Carta de últimas voluntades

Siempre que salgo de viaje. Aunque sea a comprar un helado a Parque Grande. Dejo una carta con mis últimas voluntades por si no puedo regresar. Y es que creo que hay que facilitarle la tarea a los que se quedan. A los que se enfrentaran con nuestras posesiones y recuerdos, con un nudo en la garganta.

La carta comienza definiendo que hacer con Basil I, el austero y con Liahón, el pequeño. En ella aclaro a quien entregarlos y que marca de yogourt griego darle el día de sus cumpleaños. Explico como acariciarle las cabezas cuando truena para que se apaciguen. Y con que frecuencia lavarle la manta sobre la que duermen hechos unos ovillos entre otras cosas.  

Después paso a las cosas que no tienen alma. Voy nombrando los objetos que he ido atesorando en los últimos veinte años y nombro con apellidos quien los ha de poseer. Esto lo clarifico para evitar malos entendidos o trifulcas. 
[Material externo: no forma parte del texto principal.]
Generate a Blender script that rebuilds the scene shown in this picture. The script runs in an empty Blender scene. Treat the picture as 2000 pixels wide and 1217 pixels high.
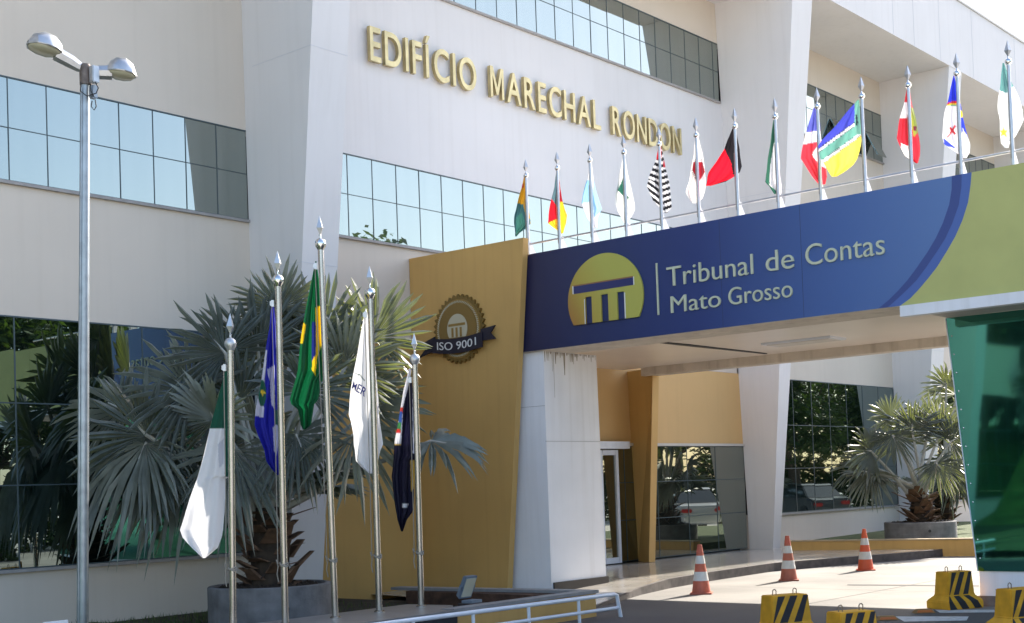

Al final, y sólo al final, hago una especie de acción de gracias por las personas que me hubiese gustado abrazar cálidamente. Por las que me han sostenido. Por las que me han levantado de la cuneta y me limpiaron las heridas con vino y aceite.  Por las que debí decir: ¡Gracias por el fuego!

Una última cosa. Con las cenizas no hay que hacerse lío. Pueden ser esparcidas con alegría en el riachuelo que baja de San Juan de la Peña. En el río llegaran al mar. Y en cuestión de meses llegaran a aquella isla.